The average lobbyist doesn’t bother with run-of-the-mill Senators and Representatives, who are in the bag without much trouble. He sets his sights on the key characters like committee chairmen and floor leaders, and even they can be snared at little cost, though naturally to corral a chairman means an even heftier bill to the employer. The procedure used in the case of VIPs is simple and cheap. Each lobbyist is on friendly terms with some local hostess, for whom he does favors or to whom he gives gifts. When he has an especially important deal on, he asks her to invite his prospect to a party. During most of the evening he keeps away from the man he wants to meet, until by a fortuitous accident he is placed next to him at the table. Even then the conversation is kept chatty and frothy. A couple of days later, the lobbyist phones his erstwhile table companion and invites him to a rubber of bridge or a game of golf, and from then on he’s on his own.

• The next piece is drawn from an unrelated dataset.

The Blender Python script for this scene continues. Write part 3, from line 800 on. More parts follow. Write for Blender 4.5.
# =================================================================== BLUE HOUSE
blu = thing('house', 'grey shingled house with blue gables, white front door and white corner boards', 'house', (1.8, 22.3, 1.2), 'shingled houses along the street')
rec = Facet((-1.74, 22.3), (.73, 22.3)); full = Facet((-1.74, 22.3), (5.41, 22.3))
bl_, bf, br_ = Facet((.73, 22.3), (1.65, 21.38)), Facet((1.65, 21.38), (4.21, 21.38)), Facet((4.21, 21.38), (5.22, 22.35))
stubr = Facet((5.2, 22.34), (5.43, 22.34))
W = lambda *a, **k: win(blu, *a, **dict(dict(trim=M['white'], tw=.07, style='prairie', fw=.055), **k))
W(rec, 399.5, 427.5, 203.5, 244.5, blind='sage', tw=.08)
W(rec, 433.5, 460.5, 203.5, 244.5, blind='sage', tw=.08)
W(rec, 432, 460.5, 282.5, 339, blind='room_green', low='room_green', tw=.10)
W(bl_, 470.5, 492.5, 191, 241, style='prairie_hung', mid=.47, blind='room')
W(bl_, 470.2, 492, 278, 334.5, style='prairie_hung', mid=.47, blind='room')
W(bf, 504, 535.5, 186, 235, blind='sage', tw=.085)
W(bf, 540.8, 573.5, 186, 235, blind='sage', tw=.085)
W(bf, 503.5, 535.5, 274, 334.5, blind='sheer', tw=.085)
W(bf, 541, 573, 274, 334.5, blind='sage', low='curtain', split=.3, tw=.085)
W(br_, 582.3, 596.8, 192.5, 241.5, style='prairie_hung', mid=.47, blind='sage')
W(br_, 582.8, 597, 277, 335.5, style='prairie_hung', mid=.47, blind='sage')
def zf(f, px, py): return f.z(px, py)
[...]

We would like to introduce you to some of the boys in Washington who can get things done:

First comes to mind an attorney, Charles Patrick Clark. Mr. Clark is a wonder-­worker. When others can’t score, Clark is called in. Even Max Truitt, the Vice President’s son-in-law, had trouble getting [Spanish dictator] Franco’s loan, so Clark hit in the pinch and Congress voted it. It may be a coincidence, but Clark was a counsel for the Senatorial Committee Investigating War Frauds when Harry Truman was its chancellor.

The business is intensively departmentalized. Different lawyers have ins in different branches of the government. Persuasion on the Department of Justice is handled by Lauchlin Currie, a former Truman appointee, through Tommy “The Cork” Corcoran, a Roosevelt favorite.

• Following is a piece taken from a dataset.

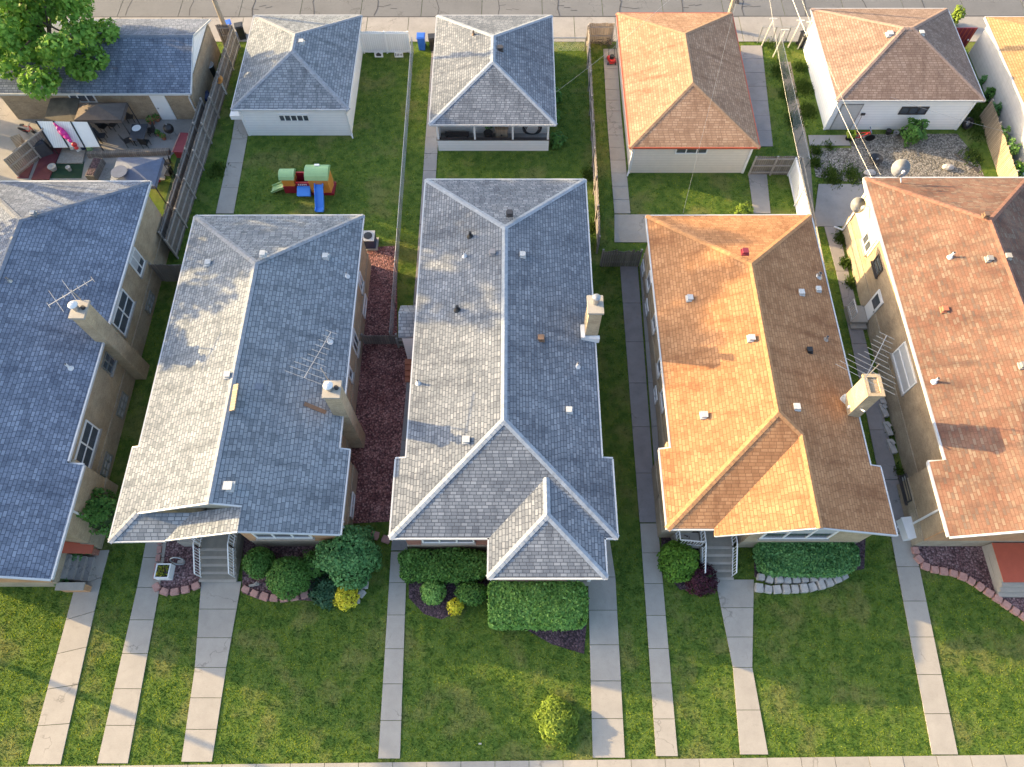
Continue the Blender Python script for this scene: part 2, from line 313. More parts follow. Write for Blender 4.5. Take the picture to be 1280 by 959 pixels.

Treasury Department matters go through Joe Nunan, former Commissioner of Internal Revenue, who does not practice personally before Treasury yet, because the law requires ex-employees to wait two years before they may represent clients in bureaus to which they were attached. But his associates are not so hobbled.

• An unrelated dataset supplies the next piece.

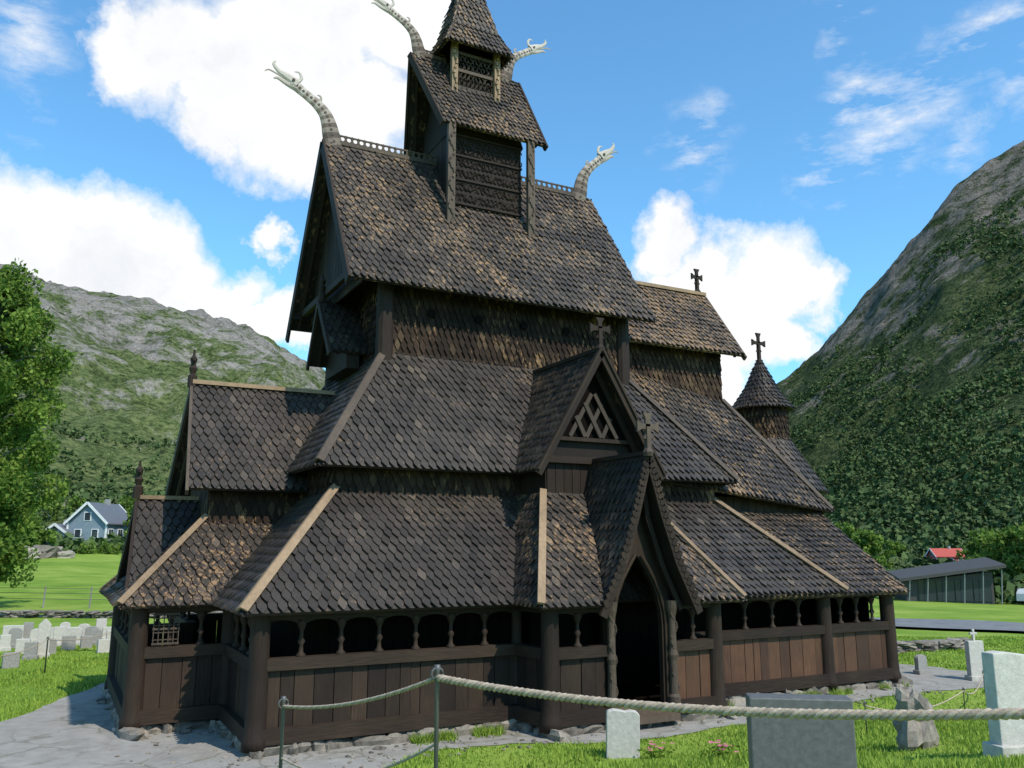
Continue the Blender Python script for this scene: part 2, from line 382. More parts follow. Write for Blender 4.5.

Former Senator Burton K. Wheeler is the man to see if you have any trouble with the Interstate Commerce Commission. Wheeler can have anything he wants in Washington. President Truman passed the word along. It was Wheeler who advised Truman not to resign from the Senate at the time of the Pendergast scandal. Harry has been eternally grateful ever since.

The law firm of Thurman Arnold, Abe Fortas and Paul A. Porter has practically everything for its field. All three are prominent ex–New Dealers. Porter’s contact is with the Federal Communications Commission. Arnold, once a trust-buster, now defends trusts. Fortas, onetime stooge of Harold Ickes, is the boy to see for anything in the Department of the Interior.

Leon Henderson, the social planner who admits he won World War II single-handed, deserves an important place in this chapter. As one of the brain-trust of the “progressive” Americans for Democratic Action, brother Henderson throws the weight of that organization’s supposed voting strength around Washington for the benefit of his private clients. That is, when he is not too busy making a fool of himself with some young blonde on a New York dance floor.